Judge Benham said Marvin Woods was the, "best person to get all if the parties together."

Benham said Woods had been there for the girls when it was most needed.

Woods is now the guardian who will decide where the girls live and where they go to school. He will present a plan to the court in the next 45 days.

Benham, who delayed his retirement 12 days to finish the case, said neither Darius Lang or Vivian Woods Taylor should have custody.

"They will look into their personal interest and not the best interest of the children and that's the bottom line, " said Benham about the two.

Woods Taylor is divorced from Marvin Woods.

The court did not like her decision to not let Officer Lang's children attend their mother's funeral.

Judge Benham said Woods Taylor was, "was extremely defensive and hostile, as hostile as any witness I've seen in my 48 years," during her testimony.

He also said Darius had a "strange" way of showing love for his late wife and daughters,
"His assertions about how much he thought about his wife and how broken up he was over her death. But fact the is in August on 2012 he helped conceive another child with another woman."

Darius owes more than $11,000 in child support and will have to pay support for all four of Martoiya's daughters now.

As for the nearly $1 million in death benefits and fundraisers, that money will go through the court.

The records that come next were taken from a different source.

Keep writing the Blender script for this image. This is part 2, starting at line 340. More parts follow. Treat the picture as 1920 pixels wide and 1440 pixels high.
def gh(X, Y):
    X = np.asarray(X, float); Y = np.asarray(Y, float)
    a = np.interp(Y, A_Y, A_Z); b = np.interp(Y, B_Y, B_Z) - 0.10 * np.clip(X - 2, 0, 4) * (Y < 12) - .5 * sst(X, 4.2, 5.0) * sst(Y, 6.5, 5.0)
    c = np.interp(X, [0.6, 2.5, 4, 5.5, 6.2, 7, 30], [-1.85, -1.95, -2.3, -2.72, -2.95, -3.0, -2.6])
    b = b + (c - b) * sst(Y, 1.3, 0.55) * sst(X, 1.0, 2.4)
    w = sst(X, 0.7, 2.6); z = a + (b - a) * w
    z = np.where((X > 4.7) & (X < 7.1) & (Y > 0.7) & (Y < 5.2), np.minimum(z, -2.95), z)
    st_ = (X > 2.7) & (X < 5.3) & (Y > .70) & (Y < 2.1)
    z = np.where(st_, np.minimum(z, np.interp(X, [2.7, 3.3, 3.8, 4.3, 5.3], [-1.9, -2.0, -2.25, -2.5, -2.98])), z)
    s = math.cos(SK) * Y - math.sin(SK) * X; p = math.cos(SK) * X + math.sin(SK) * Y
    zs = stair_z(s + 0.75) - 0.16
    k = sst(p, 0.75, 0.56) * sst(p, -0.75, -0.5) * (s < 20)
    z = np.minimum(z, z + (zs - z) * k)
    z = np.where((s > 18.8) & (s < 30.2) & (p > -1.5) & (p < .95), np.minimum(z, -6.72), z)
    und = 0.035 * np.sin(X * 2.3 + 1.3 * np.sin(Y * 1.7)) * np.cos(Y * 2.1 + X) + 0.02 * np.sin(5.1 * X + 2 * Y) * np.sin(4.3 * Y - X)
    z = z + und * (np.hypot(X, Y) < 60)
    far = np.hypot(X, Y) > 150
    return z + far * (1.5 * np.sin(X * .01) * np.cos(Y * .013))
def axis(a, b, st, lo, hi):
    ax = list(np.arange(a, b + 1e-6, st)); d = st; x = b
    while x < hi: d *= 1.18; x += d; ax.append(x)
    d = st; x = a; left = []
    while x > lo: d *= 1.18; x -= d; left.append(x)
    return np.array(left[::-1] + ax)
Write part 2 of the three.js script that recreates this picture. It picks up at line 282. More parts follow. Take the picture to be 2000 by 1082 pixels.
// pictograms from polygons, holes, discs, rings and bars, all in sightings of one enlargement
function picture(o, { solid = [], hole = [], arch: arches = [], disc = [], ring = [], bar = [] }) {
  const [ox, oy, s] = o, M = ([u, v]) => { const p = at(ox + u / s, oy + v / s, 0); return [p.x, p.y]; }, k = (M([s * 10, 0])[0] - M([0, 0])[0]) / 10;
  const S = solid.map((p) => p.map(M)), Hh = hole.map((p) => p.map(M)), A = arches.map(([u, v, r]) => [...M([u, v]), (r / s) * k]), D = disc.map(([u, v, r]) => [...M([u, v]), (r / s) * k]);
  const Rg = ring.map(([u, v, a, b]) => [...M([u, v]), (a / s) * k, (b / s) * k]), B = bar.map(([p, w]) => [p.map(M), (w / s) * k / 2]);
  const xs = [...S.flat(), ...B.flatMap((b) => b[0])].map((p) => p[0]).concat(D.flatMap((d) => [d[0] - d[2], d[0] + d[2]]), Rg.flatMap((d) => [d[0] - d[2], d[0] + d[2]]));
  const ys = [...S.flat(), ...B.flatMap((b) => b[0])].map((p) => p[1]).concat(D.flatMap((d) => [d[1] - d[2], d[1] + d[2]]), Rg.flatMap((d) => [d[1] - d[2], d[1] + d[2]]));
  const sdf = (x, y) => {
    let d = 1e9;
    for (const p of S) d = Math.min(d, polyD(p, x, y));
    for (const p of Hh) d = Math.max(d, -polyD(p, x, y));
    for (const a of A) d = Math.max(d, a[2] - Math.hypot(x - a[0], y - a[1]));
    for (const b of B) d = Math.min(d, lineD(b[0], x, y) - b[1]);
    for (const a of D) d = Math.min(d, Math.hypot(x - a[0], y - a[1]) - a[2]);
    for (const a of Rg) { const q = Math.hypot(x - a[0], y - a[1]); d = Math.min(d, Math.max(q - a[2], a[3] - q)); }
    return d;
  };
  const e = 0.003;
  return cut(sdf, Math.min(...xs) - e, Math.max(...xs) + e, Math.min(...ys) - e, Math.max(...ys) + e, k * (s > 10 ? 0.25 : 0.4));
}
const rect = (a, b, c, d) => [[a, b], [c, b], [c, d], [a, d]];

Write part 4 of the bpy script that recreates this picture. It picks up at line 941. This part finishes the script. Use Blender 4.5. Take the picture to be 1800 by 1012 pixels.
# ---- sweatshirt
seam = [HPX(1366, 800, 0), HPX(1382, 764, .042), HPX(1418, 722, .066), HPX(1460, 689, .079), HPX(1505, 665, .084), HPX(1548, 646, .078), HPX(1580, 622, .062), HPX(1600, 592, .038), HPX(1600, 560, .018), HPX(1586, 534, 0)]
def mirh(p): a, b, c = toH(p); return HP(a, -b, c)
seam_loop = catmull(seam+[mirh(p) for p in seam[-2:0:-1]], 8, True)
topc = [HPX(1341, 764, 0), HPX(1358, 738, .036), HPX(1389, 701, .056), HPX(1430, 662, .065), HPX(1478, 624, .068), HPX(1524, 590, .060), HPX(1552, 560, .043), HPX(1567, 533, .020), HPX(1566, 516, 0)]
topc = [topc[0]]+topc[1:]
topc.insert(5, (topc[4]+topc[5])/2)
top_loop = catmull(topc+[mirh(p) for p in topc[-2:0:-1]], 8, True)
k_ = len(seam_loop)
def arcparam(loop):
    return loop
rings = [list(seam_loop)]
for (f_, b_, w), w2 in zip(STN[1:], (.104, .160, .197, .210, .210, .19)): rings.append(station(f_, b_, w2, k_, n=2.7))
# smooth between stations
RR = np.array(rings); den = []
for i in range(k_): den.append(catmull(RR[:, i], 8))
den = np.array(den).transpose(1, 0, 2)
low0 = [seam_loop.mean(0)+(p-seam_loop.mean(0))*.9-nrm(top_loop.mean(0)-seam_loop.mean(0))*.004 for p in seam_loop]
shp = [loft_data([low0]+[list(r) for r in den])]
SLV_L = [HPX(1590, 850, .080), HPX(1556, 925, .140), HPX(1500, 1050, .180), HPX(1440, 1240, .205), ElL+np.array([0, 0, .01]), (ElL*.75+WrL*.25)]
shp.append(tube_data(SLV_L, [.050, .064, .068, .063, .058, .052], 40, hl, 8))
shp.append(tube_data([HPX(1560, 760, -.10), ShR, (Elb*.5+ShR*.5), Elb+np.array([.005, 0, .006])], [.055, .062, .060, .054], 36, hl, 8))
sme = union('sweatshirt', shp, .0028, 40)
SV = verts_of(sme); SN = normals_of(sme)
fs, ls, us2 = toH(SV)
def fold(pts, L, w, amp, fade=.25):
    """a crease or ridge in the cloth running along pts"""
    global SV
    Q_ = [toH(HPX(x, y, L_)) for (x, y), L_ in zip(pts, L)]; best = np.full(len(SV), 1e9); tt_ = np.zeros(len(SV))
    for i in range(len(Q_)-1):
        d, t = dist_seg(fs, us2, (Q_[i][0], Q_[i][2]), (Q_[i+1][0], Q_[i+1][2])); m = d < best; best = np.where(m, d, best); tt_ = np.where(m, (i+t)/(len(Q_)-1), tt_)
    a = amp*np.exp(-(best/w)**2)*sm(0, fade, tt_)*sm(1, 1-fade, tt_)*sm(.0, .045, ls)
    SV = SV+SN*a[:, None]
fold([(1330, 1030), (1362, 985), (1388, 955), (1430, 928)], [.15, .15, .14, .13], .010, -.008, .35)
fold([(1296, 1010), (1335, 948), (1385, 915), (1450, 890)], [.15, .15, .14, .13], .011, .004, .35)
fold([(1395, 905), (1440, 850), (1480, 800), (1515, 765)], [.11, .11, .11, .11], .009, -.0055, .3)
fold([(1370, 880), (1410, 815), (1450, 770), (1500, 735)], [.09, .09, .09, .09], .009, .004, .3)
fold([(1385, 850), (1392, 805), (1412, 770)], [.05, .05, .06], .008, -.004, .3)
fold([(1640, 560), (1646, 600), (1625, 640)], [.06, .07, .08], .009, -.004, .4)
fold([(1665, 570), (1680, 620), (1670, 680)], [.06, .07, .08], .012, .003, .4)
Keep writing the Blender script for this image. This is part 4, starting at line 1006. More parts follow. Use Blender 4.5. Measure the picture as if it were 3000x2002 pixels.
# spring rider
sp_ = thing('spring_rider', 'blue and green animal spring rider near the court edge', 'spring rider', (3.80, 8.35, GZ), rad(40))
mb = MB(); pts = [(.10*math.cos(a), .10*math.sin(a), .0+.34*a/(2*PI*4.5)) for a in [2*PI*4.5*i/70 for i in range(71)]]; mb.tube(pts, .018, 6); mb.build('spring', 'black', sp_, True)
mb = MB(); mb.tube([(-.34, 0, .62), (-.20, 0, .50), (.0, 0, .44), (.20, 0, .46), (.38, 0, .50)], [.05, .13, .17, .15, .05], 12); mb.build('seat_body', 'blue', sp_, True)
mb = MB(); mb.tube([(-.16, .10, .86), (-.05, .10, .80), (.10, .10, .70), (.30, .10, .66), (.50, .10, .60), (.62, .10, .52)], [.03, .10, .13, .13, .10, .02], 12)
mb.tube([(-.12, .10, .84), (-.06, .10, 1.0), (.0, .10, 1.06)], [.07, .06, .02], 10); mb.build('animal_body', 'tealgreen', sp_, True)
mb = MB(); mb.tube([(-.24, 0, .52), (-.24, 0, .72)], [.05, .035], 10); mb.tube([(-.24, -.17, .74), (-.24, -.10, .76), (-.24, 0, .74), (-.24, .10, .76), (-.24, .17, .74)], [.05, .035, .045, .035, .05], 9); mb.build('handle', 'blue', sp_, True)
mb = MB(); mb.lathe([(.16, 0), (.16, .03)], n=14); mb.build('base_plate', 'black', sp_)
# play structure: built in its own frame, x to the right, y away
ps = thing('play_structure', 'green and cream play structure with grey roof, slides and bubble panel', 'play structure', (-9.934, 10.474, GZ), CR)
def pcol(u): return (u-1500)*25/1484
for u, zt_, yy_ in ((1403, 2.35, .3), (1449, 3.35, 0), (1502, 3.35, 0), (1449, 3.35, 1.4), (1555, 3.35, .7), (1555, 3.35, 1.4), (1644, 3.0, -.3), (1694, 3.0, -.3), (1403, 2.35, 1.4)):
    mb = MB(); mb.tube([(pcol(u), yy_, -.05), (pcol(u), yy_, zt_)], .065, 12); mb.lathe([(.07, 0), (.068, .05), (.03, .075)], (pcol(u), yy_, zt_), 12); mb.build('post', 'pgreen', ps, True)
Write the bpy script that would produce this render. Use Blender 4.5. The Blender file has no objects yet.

"The guardian of the estate is Judy Self. She doesn't even have the money. The money is placed in the clerks office and not one penny could be spent unless their is a court order authorizing the expenditure," added Benham.

Benham said he hoped with counseling, now the girls could begin to heal, "These girls are a lot smarter than anybody gives them credit for being. They are very, very impressive. I'm amazed that they are in as of good of shape as they are considering what they've gone through. But they are really bright and if the adults would listen to them we wouldn't have had 7 days of trial."